4.9. Nu belanghebbende niet in de voorfase (de fase voor het opleggen van de naheffingsaanslagen) om deze stukken heeft gevraagd, is ook op dit punt geen sprake van schending van het Unierechtelijke verdedigingsbeginsel. Het hoger beroep inzake de naheffingsaanslag OB 2013 is daarom ongegrond.
Belastingrente
4.10. Het hoger beroep wordt geacht mede betrekking te hebben op de belastingrente. Belanghebbende heeft hiertegen geen zelfstandige grieven aangevoerd. Het hoger beroep is in zoverre slechts gegrond voor zover het de vorenbedoelde vernietiging van de naheffingsaanslagen 2014 en 2015 betreft.
Slotsom
Op grond van hetgeen vermeld staat onder 3.1 is het hoger beroep gegrond.

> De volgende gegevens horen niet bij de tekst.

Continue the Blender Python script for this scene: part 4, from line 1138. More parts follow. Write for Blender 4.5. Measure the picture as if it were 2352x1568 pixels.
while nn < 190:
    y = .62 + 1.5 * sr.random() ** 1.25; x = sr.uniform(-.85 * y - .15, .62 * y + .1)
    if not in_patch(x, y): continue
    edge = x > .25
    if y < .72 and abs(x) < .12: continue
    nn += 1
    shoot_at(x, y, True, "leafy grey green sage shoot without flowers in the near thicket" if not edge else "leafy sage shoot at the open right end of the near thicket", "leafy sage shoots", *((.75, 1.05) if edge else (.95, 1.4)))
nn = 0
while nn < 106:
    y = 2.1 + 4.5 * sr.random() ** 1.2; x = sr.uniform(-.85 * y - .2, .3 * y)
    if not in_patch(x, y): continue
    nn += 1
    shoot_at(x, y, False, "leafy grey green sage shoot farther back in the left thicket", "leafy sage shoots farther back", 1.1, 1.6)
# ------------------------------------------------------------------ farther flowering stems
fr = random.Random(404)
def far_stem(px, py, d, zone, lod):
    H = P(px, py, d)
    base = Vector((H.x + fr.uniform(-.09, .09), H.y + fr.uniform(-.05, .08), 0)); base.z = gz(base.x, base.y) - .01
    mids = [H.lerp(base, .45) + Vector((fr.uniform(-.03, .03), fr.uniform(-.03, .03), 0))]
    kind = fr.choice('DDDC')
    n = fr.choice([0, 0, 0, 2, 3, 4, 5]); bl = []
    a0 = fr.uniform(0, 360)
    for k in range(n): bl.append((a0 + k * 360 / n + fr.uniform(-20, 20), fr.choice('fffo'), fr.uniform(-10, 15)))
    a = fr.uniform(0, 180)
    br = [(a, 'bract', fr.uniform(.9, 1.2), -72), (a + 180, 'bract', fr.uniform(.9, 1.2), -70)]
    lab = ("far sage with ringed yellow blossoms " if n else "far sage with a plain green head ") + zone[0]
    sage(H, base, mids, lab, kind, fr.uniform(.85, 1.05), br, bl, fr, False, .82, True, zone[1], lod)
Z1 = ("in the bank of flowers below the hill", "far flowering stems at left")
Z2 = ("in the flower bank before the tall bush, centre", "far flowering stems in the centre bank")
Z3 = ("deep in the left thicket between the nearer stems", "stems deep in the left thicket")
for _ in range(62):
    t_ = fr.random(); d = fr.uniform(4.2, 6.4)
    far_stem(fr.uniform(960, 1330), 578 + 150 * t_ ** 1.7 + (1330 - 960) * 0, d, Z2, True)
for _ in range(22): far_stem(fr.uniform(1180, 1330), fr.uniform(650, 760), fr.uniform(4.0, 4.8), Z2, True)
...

5. Griffierecht en proceskosten
5.1. Nu het Hof het hoger beroep gegrond verklaart, dient de Inspecteur aan belanghebbende het betaalde griffierecht te vergoeden.
5.2. Het Hof ziet aanleiding de Inspecteur te veroordelen in de kosten die belanghebbende voor de behandeling van het bezwaar, het beroep en het hoger beroep heeft moeten maken ten aanzien van de naheffingsaanslagen OB 2014 en 2015.
5.3. Het Hof stelt de kosten die belanghebbende in verband met de behandeling van het bezwaar, het beroep en het hoger beroep inzake de naheffingsaanslagen 2014 en 2015 heeft moeten maken overeenkomstig het Besluit proceskosten bestuursrecht als volgt vast. Gelet op de samenhang met de zaak over de naheffingsaanslag OB 2013, waarvoor al bij uitspraak op bezwaar een proceskostenvergoeding is toegekend, kent het Hof voor de behandeling van het bezwaar tegen de naheffingsaanslag OB 2014 geen (aanvullende) vergoeding toe. De kosten in de bezwaarfase inzake de naheffingsaanslag OB 2015 stelt het Hof vast op € 1.248 (2 punten (bezwaarschrift en hoorzitting) x wegingsfactor 1 x € 624). Uitgaande van samenhang tussen de zaken, stelt het Hof de kosten in eerste aanleg vast op € 1.750 (2 punten (beroepschrift en bijwonen zitting) x wegingsfactor 1 x € 875) en € 2.187,50 voor de kosten in hoger beroep (2,5 punten (hogerberoepschrift, conclusie van repliek en bijwonen zitting) x wegingsfactor 1 x € 875). In totaal stelt het Hof de kosten derhalve op € 5.185,50.
6. Beslissing
Het Hof:
- vernietigt de uitspraak van de Rechtbank voor zover het betreft de beslissingen omtrent de naheffingsaanslagen OB 2014 en 2015 en de beschikking belastingrente 2014,
- bevestigt de uitspraak van de Rechtbank voor het overige,
- verklaart de bij de Rechtbank ingestelde beroepen inzake de naheffingsaanslagen OB 2014 en 2015 en de beschikking belastingrente 2014 gegrond,
- vernietigt de uitspraken van de Inspecteur inzake de naheffingsaanslagen OB 2014 en 2015 en de beschikking belastingrente 2014,
- vernietigt de naheffingsaanslag OB 2014,
- vernietigt de naheffingsaanslag OB 2015,
- vernietigt de beschikking belastingrente 2014,
- veroordeelt de Inspecteur in de proceskosten van belanghebbende tot een bedrag van € 5.185,50, en
- gelast dat de Inspecteur aan belanghebbende het betaalde griffierecht vergoedt, te weten € 708 in verband met het beroep bij de Rechtbank en € 548 in verband met het hoger beroep bij het Hof.
Deze uitspraak is gedaan door mr. A.E. Keulemans, voorzitter, mr. J. van de Merwe en mr. G.B.A. Brummer, in tegenwoordigheid van mr. G.J. van de Lagemaat als griffier. De beslissing is in het openbaar uitgesproken op 5 november 2024.